> **Written exercise**:
Include the line containing "SC.camera = cam" and all lines before it, repeated exactly from the listing below, without pictures.

> **Material**:
%%
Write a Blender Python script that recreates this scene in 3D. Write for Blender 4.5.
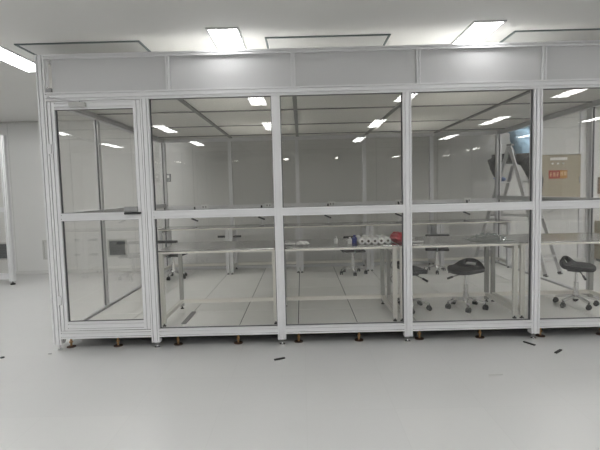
import bpy, bmesh, math, random
from mathutils import Vector, Matrix
for o in list(bpy.data.objects): bpy.data.objects.remove(o)
SC = bpy.context.scene
COL = SC.collection
PI = math.pi
R = math.radians

# ------------------------------------------------------------------ camera
yaw, pitch, roll, H, F = -0.0046, 0.0739, 0.0248, 1.4914, 455.8
cy, sy, cp, sp, cr, sr = math.cos(yaw), math.sin(yaw), math.cos(pitch), math.sin(pitch), math.cos(roll), math.sin(roll)
r_ = Vector((cy, -sy, 0)); u_ = Vector((sy*sp, cy*sp, cp)); f_ = Vector((sy*cp, cy*cp, -sp))
cr_ = r_*cr - u_*sr; cu_ = r_*sr + u_*cr
cd = bpy.data.cameras.new('camera'); cam = bpy.data.objects.new('camera', cd); COL.objects.link(cam)
cam.matrix_world = Matrix(((cr_.x, cu_.x, -f_.x, 0), (cr_.y, cu_.y, -f_.y, 0), (cr_.z, cu_.z, -f_.z, H), (0, 0, 0, 1)))
cd.sensor_width = 36; cd.lens = F/600*36; cd.clip_start = .05
SC.camera = cam

# ------------------------------------------------------------------ world, exposure
w = bpy.data.worlds.new('world'); SC.world = w; w.use_nodes = True
w.node_tree.nodes['Background'].inputs[0].default_value = (.8, .85, .9, 1)
w.node_tree.nodes['Background'].inputs[1].default_value = .05
SC.view_settings.view_transform = 'Standard'; SC.view_settings.look = 'None'
SC.view_settings.gamma = 1; SC.view_settings.use_curve_mapping = False
SC.view_settings.exposure = 0.57
LAMP = 15.0; ROOFT = .22
SC.cycles.transparent_max_bounces = 32
SC.cycles.max_bounces = 10
SC.cycles.diffuse_bounces = 5
SC.cycles.caustics_reflective = False
SC.cycles.caustics_refractive = False
SC.cycles.sample_clamp_indirect = 6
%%
> **Problem solution**:
Write a Blender Python script that recreates this scene in 3D. Write for Blender 4.5.
import bpy, bmesh, math, random
from mathutils import Vector, Matrix
for o in list(bpy.data.objects): bpy.data.objects.remove(o)
SC = bpy.context.scene
COL = SC.collection
PI = math.pi
R = math.radians

# ------------------------------------------------------------------ camera
yaw, pitch, roll, H, F = -0.0046, 0.0739, 0.0248, 1.4914, 455.8
cy, sy, cp, sp, cr, sr = math.cos(yaw), math.sin(yaw), math.cos(pitch), math.sin(pitch), math.cos(roll), math.sin(roll)
r_ = Vector((cy, -sy, 0)); u_ = Vector((sy*sp, cy*sp, cp)); f_ = Vector((sy*cp, cy*cp, -sp))
cr_ = r_*cr - u_*sr; cu_ = r_*sr + u_*cr
cd = bpy.data.cameras.new('camera'); cam = bpy.data.objects.new('camera', cd); COL.objects.link(cam)
cam.matrix_world = Matrix(((cr_.x, cu_.x, -f_.x, 0), (cr_.y, cu_.y, -f_.y, 0), (cr_.z, cu_.z, -f_.z, H), (0, 0, 0, 1)))
cd.sensor_width = 36; cd.lens = F/600*36; cd.clip_start = .05
SC.camera = cam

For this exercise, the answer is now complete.